Retooling Missouri’s Economic Engines
Dave Helling at The Kansas City Star recently wrote a piece about how Kansas City and St. Louis might fare under Missouri’s new governor. Helling wrote,
Kansas City and St. Louis interests have been nervous about Jefferson City for years, of course. Rural Republican lawmakers have long looked askance at big-city projects and have turned back city efforts to raise the minimum wage or tighten gun control laws.
In January, Kansas City Mayor Sly James testified before the Missouri Senate Ways and Means Committee that the legislature should “leave us alone.” Conversely, Kansas City Councilwoman Jolie Justus, a former state senator, strikes a more diplomatic and productive tone when she told The Star, “I want to make sure we start off on a good foot with Gov.-elect Greitens, because I want to go down and explain to him … that frankly we’re the economic engines of the state, for the most part.”
Kansas City and St. Louis are the economic engines of Missouri; but recently those engines have been failing the state badly. Kansas City and St. Louis are more likely serving as obstacles to economic success, not engines. Consider the following:
- Missouri is falling behind; our economic growth rate is 48th in the nation, and has lagged the national average for some time.

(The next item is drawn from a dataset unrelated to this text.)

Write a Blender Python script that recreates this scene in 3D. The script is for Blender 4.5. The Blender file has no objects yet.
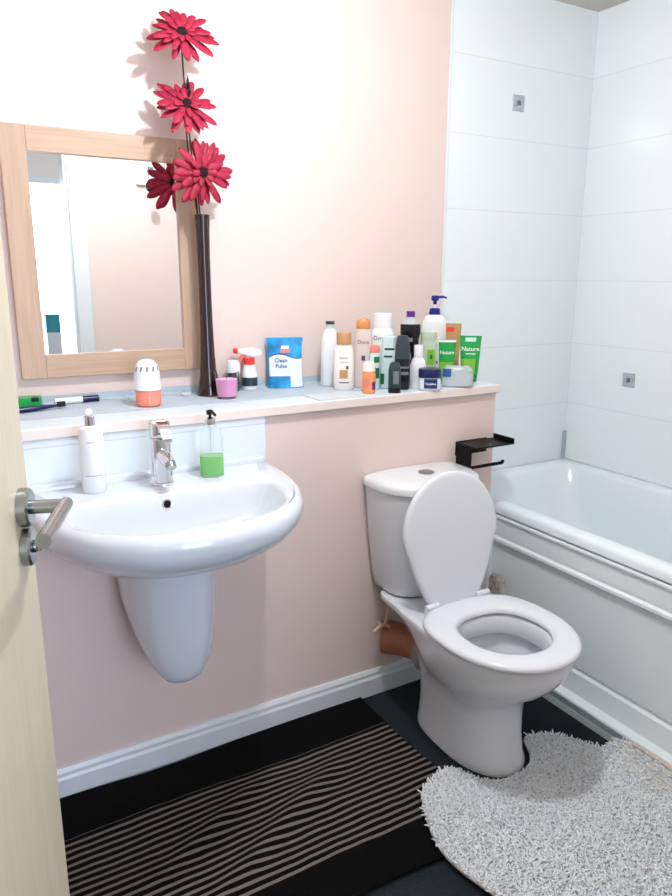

- Missouri is shedding population, and Kansas City and St. Louis are the biggest contributors to the decline. Recall that Missouri recently lost a seat in Congress in the last Census.
- High taxes in Kansas City, notably the earnings tax, are an incentive for people to leave.
- Kansas City has given away so much taxpayer money to developers that they cannot provide for basic city services without borrowing money and raising taxes, despite an already high tax burden.
- Both Kansas City and St. Louis are saddled with immense debt due to years of poor financial management.
- Those two cities also are weighing down job growth from startups; a key sign of economic health (or lack thereof).
If Kansas City and St. Louis are the economic engines of Missouri, they are either stuck in neutral or reverse. No state legislature should stand by idly while so much economic opportunity is wasted. Reformers in Jefferson City would do a great deal to improve things if they reined in cities’ abilities to levy taxes, reformed economic development incentives, and greatly increased transparency at every level. Cities can be a great economic engines, but not without occasional tune-ups.